[Start RAW DATA]

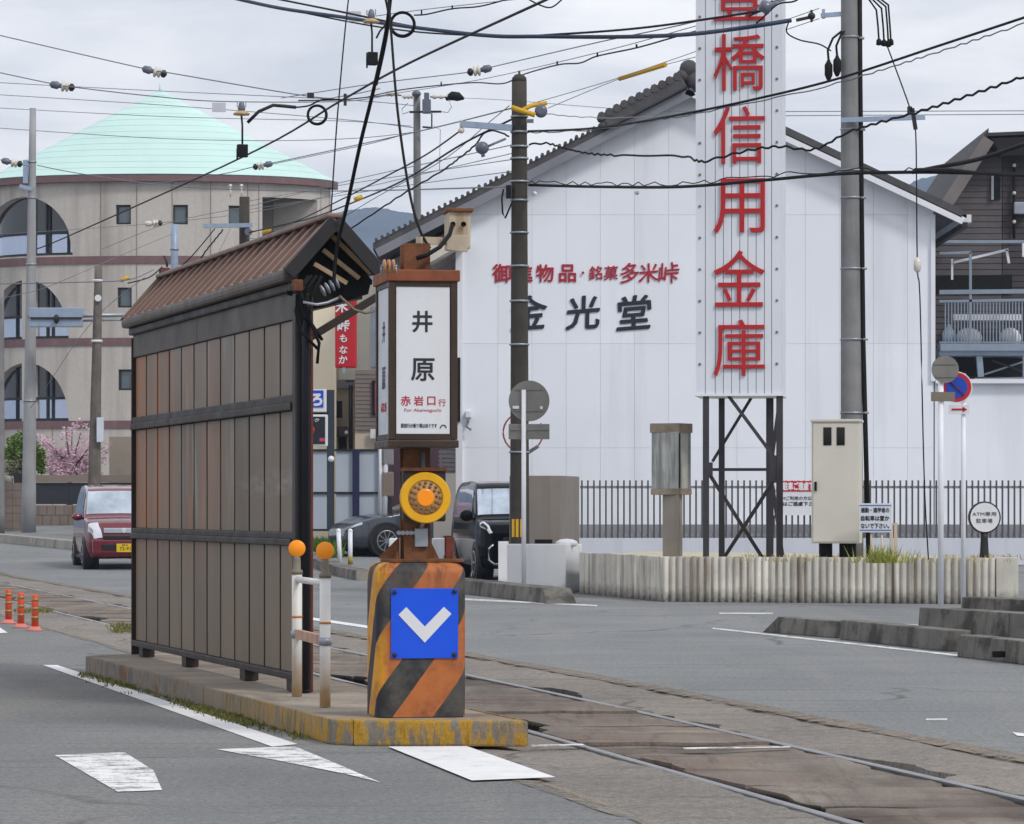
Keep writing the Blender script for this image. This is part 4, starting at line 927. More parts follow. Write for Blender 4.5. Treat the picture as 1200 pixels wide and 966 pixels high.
# ================================================================== PICKET FENCE ON WHITE BASE
FD = 72.0; fk = FD/F
def fp_(x, y, d=0.0): return Vector(((x-CX)*fk, FD + d, H + (Y0-y)*fk))
fn_ = thing('picket_fence', 'grey steel picket fence on a low white wall before the white workshop', 'fence', fp_(940, 660))
mb = MB(); mb.hexa([fp_(676, 662), fp_(1330, 662), fp_(1330, 662, .2), fp_(676, 662, .2), fp_(676, 631), fp_(1330, 631), fp_(1330, 631, .2), fp_(676, 631, .2)]); mb.build('base_wall', pm('fence_base', (196, 200, 210), .7, var=.05, streak=(160, 164, 172), st_amt=.4, st_scale=3), fn_)
M_pick = pm('picket_steel', (84, 80, 80), .5, .2, var=.12)
mb = MB(); mb.bar(fp_(682, 630.8, .1), fp_(682, 563, .1), .034, .034, Y_); pk = mb.build('picket', M_pick, fn_)
n_ = int((1330-682)/7.05)
for k in range(1, n_): inst(pk, X_*(k*7.05*fk), fn_)
for y in (571, 627):
    mb = MB(); mb.bar(fp_(680, y, .13), fp_(1330, y, .13), .03, .05); mb.build('rail', pm('fence_rail', (140, 142, 148), .5), fn_)
mb = MB(); mb.hexa([fp_(680, 631, .9), fp_(1330, 631, .9), fp_(1330, 631, 1.0), fp_(680, 631, 1.0), fp_(680, 615, .9), fp_(1330, 615, .9), fp_(1330, 615, 1.0), fp_(680, 615, 1.0)]); mb.build('inner_skirting', pm('skirting_grey', (142, 144, 150), .8), fn_)
# red and white no-parking banner on the fence
bn = thing('parking_banner', 'red and white printed notice hung on the picket fence behind the lattice tower', 'banner', fp_(932, 604, -.06))
mb = MB(); mb.hexa([fp_(903, 604, -.06), fp_(968, 604, -.06), fp_(968, 604, -.03), fp_(903, 604, -.03), fp_(903, 563.5, -.06), fp_(968, 563.5, -.06), fp_(968, 563.5, -.03), fp_(903, 563.5, -.03)]); sheet = mb.build('sheet', M_white, bn)
mb = MB(); mb.box(fp_(935.5, 570, -.066), (64.6*fk, .008, 12.4*fk)); mb.build('red_band', pm('banner_red', (190, 24, 40), .5), sheet)
text('無断駐車ご遠慮下さい', fp_(935, 570, -.075), X_, -Y_, M_white, sheet, w=60*fk, h=9*fk, bold=.05, depth=.004)
text('当ATMご利用の方以外の', fp_(933, 584, -.066), X_, -Y_, M_ink, sheet, w=56*fk, h=4.6*fk, bold=.01, depth=.004)
text('駐車はご遠慮下さい。', fp_(933, 590.5, -.066), X_, -Y_, M_ink, sheet, w=56*fk, h=4.8*fk, bold=.02, depth=.004)

# ================================================================== RIBBED BLOCK PLANTER
M_rib = pm('ribbed_block', (204, 200, 190), .9, var=.2, vs=1.6, bump=.3, streak=(122, 104, 82), st_amt=.7, st_scale=6, st_rng=(.5, .66), rust=(66, 62, 56), rust_h=(.0, .2), grain=.12, rnd=.16)
pA, pB, pC = G(678, 696), G(776, 705.5), G(1193, 708.5)
ZT = .60
pl = thing('ribbed_planter', 'raised bed walled with pale ribbed concrete blocks under the tower sign', 'planter', pB)
def rib_run(a, b, n, back):
    d = (b-a).normalized(); nrm = Vector((-d.y, d.x, 0)); nrm = nrm if nrm.y > 0 else -nrm
    mb = MB(); mb.hexa([a+nrm*.03, b+nrm*.03, b+nrm*back, a+nrm*back, a+nrm*.03+Z_*ZT, b+nrm*.03+Z_*ZT, b+nrm*back+Z_*ZT, a+nrm*back+Z_*ZT]); mb.build('block_wall', M_rib, pl)
    w = (b-a).length/n; mb = MB()
    base = [(-.36, .035), (-.31, 0.0), (-.10, -.012), (.12, -.010), (.30, .0), (.36, .035)]
    q = [a + d*(w*(.5+u)) + nrm*v for u, v in base]
    mb.prism([p + Z_*.0 for p in q], Z_*(ZT+.003)); r0 = mb.build('rib', M_rib, pl)
    rn = random.Random(n)
    for k in range(1, n):
        o = inst(r0, d*(w*k) + nrm*rn.uniform(-.004, .004), pl); o.scale = (1, 1, 1 + rn.uniform(-.008, .008))
rib_run(pA, pB, 15, .14); rib_run(pB, pC - Vector((.28, 0, 0)), 46, .14)
e_ = pC; mb = MB(); mb.box((e_.x-.14, e_.y+.10, ZT/2+.004), (.285, .24, ZT+.008)); mb.build('end_block', M_rib, pl, bev=.01)
pD = pC + Vector((.1, 5.5, 0)); pE = pA + Vector((1.2, 6, 0))
mb = MB(); mb.add([Vector((p.x, p.y, ZT-.05)) for p in (pA+Y_*.1, pB+Y_*.1, pC+Y_*.1, pD, pE)], [(0, 1, 2, 3, 4)]); mb.build('soil', pm('pale_gravel', (178, 172, 150), .95, var=.25, vs=6, grain=.3, gs=40), pl)
mb = MB(); rn = random.Random(8)
for i in range(170):
    x = rn.uniform(3.0, 6.9); y_ = rn.uniform(46, 50); tuft(mb, (x, y_, ZT-.05), 4, .09, .10, i, .008)
tag(mb.build('dry_grass', M_dry), 'pale dry grass and clippings inside the ribbed planter', 'grass', kind='stuff')
mb = MB()
for i in range(40): tuft(mb, G(1047, 714) + Vector((rn.gauss(0, .12), rn.uniform(1, 1.4), ZT-.05)), 5, .24, .05, i, .009)
solo(mb, 'weed_clump', pm('yellow_green_grass', (150, 156, 70), .9, var=.3, vs=9), 'yellow green clump of weeds beside the white cabinet', 'weeds')

# ================================================================== TOWER SIGN
TD = 48.2; tk = TD/F
TR = R_(-7); tr = Vector((math.cos(TR), math.sin(TR), 0)); ta = Vector((-math.sin(TR), math.cos(TR), 0))
T0 = Vector(((815-CX)*tk, TD, 0))                                                 # front-left edge
def tz(y): return H + (Y0-y)*tk
def tp(px, d, y): return T0 + tr*(px*tk/math.cos(TR)) + ta*d + Z_*tz(y)
tw = thing('tower_sign', 'tall white ribbed tower sign with red vertical characters on dark lattice legs', 'tower sign', tp(50, .5, 655))
M_tw = pm('tower_panel', (214, 219, 228), .5, var=.04, vs=.8, streak=(170, 176, 186), st_amt=.3, st_scale=3)
M_leg = pm('dark_lattice', (56, 55, 60), .55, .2, var=.15, vs=4, streak=(84, 74, 70), st_amt=.3)
YB, YT = 461.5, -75
TDp = 1.12
mb = MB(); mb.hexa([tp(1, .03, YB), tp(99, .03, YB), tp(99, TDp, YB), tp(1, TDp, YB), tp(1, .03, YT), tp(99, .03, YT), tp(99, TDp, YT), tp(1, TDp, YT)]); mb.build('core', pm('groove_dark', (96, 102, 114), .6), tw)
edges = [0, 11.5, 23, 32.5, 42, 51.5, 61, 70.5, 80, 88.5, 100]
for a, b in zip(edges, edges[1:]):
    mb = MB(); mb.hexa([tp(a+.35, 0, YB), tp(b-.35, 0, YB), tp(b-.35, .035, YB), tp(a+.35, .035, YB), tp(a+.35, 0, YT), tp(b-.35, 0, YT), tp(b-.35, .035, YT), tp(a+.35, .035, YT)]); mb.build('cladding_strip', M_tw, tw)
mb = MB(); mb.hexa([tp(99.2, .04, YB), tp(100.2, .04, YB), tp(100.2, TDp, YB), tp(99.2, TDp, YB), tp(99.2, .04, YT), tp(100.2, .04, YT), tp(100.2, TDp, YT), tp(99.2, TDp, YT)]); mb.build('side_panel', M_tw, tw)
mb = MB(); mb.hexa([tp(-.5, -.02, 464.5), tp(101.5, -.02, 464.5), tp(101.5, TDp+.02, 464.5), tp(-.5, TDp+.02, 464.5), tp(-.5, -.02, 461.5), tp(101.5, -.02, 461.5), tp(101.5, TDp+.02, 461.5), tp(-.5, TDp+.02, 461.5)]); mb.build('bottom_tray', M_wtrim, tw)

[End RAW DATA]

### GIVEN INSTRUCTION
Only lines belong in the copy: transcribe those from the start of the data through the line that contains "h=4.8*fk, bold=.02, depth=.004)", and skip the pictures.

### THE OUTPUT
Keep writing the Blender script for this image. This is part 4, starting at line 927. More parts follow. Write for Blender 4.5. Treat the picture as 1200 pixels wide and 966 pixels high.
# ================================================================== PICKET FENCE ON WHITE BASE
FD = 72.0; fk = FD/F
def fp_(x, y, d=0.0): return Vector(((x-CX)*fk, FD + d, H + (Y0-y)*fk))
fn_ = thing('picket_fence', 'grey steel picket fence on a low white wall before the white workshop', 'fence', fp_(940, 660))
mb = MB(); mb.hexa([fp_(676, 662), fp_(1330, 662), fp_(1330, 662, .2), fp_(676, 662, .2), fp_(676, 631), fp_(1330, 631), fp_(1330, 631, .2), fp_(676, 631, .2)]); mb.build('base_wall', pm('fence_base', (196, 200, 210), .7, var=.05, streak=(160, 164, 172), st_amt=.4, st_scale=3), fn_)
M_pick = pm('picket_steel', (84, 80, 80), .5, .2, var=.12)
mb = MB(); mb.bar(fp_(682, 630.8, .1), fp_(682, 563, .1), .034, .034, Y_); pk = mb.build('picket', M_pick, fn_)
n_ = int((1330-682)/7.05)
for k in range(1, n_): inst(pk, X_*(k*7.05*fk), fn_)
for y in (571, 627):
    mb = MB(); mb.bar(fp_(680, y, .13), fp_(1330, y, .13), .03, .05); mb.build('rail', pm('fence_rail', (140, 142, 148), .5), fn_)
mb = MB(); mb.hexa([fp_(680, 631, .9), fp_(1330, 631, .9), fp_(1330, 631, 1.0), fp_(680, 631, 1.0), fp_(680, 615, .9), fp_(1330, 615, .9), fp_(1330, 615, 1.0), fp_(680, 615, 1.0)]); mb.build('inner_skirting', pm('skirting_grey', (142, 144, 150), .8), fn_)
# red and white no-parking banner on the fence
bn = thing('parking_banner', 'red and white printed notice hung on the picket fence behind the lattice tower', 'banner', fp_(932, 604, -.06))
mb = MB(); mb.hexa([fp_(903, 604, -.06), fp_(968, 604, -.06), fp_(968, 604, -.03), fp_(903, 604, -.03), fp_(903, 563.5, -.06), fp_(968, 563.5, -.06), fp_(968, 563.5, -.03), fp_(903, 563.5, -.03)]); sheet = mb.build('sheet', M_white, bn)
mb = MB(); mb.box(fp_(935.5, 570, -.066), (64.6*fk, .008, 12.4*fk)); mb.build('red_band', pm('banner_red', (190, 24, 40), .5), sheet)
text('無断駐車ご遠慮下さい', fp_(935, 570, -.075), X_, -Y_, M_white, sheet, w=60*fk, h=9*fk, bold=.05, depth=.004)
text('当ATMご利用の方以外の', fp_(933, 584, -.066), X_, -Y_, M_ink, sheet, w=56*fk, h=4.6*fk, bold=.01, depth=.004)
text('駐車はご遠慮下さい。', fp_(933, 590.5, -.066), X_, -Y_, M_ink, sheet, w=56*fk, h=4.8*fk, bold=.02, depth=.004)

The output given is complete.